I think Neil Young on some level may simultaneously be the most authentic and pig headed musician on the planet. You have to admire the single minded attitude that allows you to alienate your base so frequently with no worry for the fall out.

Neil and the Shocking Pinks is a lot of fun every now and then when you want to snap out of whatever funk you’ve gotten in. It’s also really short so if like me this week you are determined to play records all the way through to the pain is over relatively quickly.

However I defy anyone not to enjoy. Kinda Fonda Wanda, Wonderin and Everybody’s Rockin with an ironic smirk.

please remember my song…

It’s not often a good reason that you are woken up in the middle of the night. Apart from the obvious.
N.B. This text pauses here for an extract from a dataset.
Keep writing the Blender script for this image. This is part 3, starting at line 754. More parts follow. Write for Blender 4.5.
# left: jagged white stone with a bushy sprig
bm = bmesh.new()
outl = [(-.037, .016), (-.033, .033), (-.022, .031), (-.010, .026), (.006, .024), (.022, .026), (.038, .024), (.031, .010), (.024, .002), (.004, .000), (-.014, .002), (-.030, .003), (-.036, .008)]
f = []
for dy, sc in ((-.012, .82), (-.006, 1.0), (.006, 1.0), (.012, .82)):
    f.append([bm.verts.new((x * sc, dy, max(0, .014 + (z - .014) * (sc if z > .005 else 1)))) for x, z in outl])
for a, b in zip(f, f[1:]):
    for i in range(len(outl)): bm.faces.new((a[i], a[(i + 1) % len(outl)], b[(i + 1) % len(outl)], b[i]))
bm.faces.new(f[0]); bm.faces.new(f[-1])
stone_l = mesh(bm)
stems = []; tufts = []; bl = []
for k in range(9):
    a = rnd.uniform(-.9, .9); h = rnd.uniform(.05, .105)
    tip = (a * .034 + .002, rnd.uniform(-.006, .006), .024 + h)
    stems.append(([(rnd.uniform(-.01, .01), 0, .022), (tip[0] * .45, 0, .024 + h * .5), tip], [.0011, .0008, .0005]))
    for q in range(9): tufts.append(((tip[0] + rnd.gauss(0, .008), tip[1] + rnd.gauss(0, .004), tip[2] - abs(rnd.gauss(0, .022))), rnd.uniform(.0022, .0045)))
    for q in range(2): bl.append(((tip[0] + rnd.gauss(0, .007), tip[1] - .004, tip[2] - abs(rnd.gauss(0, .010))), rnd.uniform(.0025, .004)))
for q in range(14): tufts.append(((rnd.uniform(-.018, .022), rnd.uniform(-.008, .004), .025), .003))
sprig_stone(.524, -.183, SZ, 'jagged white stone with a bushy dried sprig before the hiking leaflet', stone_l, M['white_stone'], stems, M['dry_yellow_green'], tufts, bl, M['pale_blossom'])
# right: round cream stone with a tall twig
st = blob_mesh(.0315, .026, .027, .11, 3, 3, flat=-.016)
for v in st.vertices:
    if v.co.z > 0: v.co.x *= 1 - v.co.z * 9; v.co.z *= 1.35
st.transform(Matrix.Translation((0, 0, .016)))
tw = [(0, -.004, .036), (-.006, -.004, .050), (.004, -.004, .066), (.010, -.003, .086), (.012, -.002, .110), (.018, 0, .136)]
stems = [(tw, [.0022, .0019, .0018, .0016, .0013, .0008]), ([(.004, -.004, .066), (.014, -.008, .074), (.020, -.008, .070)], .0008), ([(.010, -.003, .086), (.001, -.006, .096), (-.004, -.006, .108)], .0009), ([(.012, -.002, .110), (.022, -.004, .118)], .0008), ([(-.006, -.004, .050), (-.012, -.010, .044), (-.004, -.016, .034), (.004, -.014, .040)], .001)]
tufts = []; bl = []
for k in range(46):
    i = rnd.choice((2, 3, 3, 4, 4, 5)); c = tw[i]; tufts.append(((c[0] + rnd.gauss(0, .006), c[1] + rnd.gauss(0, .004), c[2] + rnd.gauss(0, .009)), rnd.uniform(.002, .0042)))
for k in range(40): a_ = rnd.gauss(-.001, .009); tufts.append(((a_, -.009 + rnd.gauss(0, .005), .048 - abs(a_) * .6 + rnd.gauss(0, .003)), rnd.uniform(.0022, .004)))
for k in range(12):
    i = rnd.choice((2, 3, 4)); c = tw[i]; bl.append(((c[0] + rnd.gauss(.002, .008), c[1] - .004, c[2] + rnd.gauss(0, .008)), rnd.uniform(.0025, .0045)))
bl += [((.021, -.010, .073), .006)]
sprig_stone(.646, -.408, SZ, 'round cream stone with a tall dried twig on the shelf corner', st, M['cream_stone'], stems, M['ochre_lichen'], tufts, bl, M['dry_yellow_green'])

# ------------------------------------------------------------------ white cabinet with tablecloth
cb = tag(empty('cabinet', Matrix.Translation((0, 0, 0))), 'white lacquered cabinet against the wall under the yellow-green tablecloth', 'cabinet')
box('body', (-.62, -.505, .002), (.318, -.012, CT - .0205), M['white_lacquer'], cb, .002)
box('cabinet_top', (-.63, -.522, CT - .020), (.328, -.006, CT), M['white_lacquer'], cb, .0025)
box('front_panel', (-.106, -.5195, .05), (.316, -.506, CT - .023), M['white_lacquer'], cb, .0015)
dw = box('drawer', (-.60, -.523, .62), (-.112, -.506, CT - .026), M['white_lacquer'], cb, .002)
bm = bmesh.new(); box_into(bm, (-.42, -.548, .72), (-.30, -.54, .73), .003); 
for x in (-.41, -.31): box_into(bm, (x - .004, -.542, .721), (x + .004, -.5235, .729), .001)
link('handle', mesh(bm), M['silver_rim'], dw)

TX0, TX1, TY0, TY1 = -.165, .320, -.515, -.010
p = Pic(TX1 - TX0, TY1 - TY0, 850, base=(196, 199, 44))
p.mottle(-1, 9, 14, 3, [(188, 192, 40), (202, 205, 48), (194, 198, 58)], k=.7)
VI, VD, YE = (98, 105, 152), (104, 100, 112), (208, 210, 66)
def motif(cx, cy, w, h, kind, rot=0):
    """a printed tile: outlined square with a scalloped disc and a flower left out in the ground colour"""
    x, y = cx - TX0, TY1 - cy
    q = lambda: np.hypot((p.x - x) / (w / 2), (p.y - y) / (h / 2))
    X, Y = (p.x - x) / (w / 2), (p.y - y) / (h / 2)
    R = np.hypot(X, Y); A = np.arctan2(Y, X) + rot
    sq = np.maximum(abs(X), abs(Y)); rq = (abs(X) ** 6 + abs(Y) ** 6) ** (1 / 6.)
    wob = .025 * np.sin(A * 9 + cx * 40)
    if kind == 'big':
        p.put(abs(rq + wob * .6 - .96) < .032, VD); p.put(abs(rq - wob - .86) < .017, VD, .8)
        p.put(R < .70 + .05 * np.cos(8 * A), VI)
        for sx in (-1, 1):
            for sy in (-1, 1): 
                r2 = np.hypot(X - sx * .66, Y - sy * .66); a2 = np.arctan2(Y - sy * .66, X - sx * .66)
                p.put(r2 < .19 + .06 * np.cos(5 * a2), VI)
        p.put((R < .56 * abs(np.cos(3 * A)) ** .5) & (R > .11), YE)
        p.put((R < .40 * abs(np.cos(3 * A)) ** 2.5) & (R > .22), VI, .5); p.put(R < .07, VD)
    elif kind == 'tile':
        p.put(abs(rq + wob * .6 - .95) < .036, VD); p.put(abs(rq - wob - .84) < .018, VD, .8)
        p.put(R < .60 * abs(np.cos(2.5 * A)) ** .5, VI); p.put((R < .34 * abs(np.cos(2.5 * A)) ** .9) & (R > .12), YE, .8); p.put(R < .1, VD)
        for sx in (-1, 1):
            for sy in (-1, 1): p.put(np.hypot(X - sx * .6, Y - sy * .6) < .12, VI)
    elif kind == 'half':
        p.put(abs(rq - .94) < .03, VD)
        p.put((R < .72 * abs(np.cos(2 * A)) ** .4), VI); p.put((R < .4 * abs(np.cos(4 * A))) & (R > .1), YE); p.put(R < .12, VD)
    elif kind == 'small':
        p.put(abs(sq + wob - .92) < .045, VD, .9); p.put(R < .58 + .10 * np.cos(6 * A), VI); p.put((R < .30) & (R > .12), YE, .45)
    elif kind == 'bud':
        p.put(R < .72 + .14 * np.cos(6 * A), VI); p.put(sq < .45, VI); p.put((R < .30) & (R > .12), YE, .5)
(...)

Midnight I get a drunk text asking if I want to go see Loudon Wainwright III. Sure I fumble out and forget about it.

I guess I’m going to see Loudo in October. Sometimes good things happen after midnight.

In celebration I am going with this as it’s the only one I have on vinyl. The CDs being ensconced in a box in the shed.

It’s the one with the skunk song on and Red Guitar. One of these is one of the best songs written by anyone and the other well it’s fun. You pick.

I see you…

Live albums they are hit and miss for sure. When they are bad they are awful but when they hit the mark they can become some of our collective favorites. Even if we often know there may be an overdub somewhere in the mix.

Gong Live In Sheffield 1974 gives us the chance to hear the “classic” lineup in full flight. Sax solos, glissando guitar and bubbling synths and the wackiest of lyrics.

RSD has occasionally fulfilled its purpose by being the excuse for a band such as Gong to release vinyl. This one’s been around since the 90s on CD but got it’s vinyl release so that hipsters the world over can become confused by psychedelicized fairy tale telling.

This is my panacea for the Jan 6 committee. I think if we had played Gong subliminally to the sad orange one we could’ve had a better outcome all together.

when you’re old enough to repay…

It’s a strange old moment when you realize you’ve become a fanatic. It’s maybe when you start buying all the Neil Young albums. I think this is a reaction to not buying Psychedelic Pill because I thought $35 was too much. How crazy/deluded was that?

So I’ve been buying the bootleg albums as they came out. Up to four now and they all cover a fairly similar period of time right now 1970 to 1974. It’s a classic period of time. Pre ditch, and I am fairly convinced Neil never wrote a bad song in that time period.

So I forked out for “I’m Happy That Y’All Came Down.” An official release of an old bootleg. The sleeve is a faithful reflection of the bootleg ringwear included apart from Neil took the time to correct the song titles and placed it all on one disc instead of two. I’ve never heard the boot so I can’t compare sound quality

So songs from After the Goldrush and Harvest what’s not to love.

These early versions of A Man Needs A Maid are so much different from the released version. He should’ve kept the “a man is afraid” line in there.

I’m hoping for some raucous rock and roll in the future though.

I’ve forgiven Neil for leaving Spotify. I seldom found myself listening to the old fart there anyway.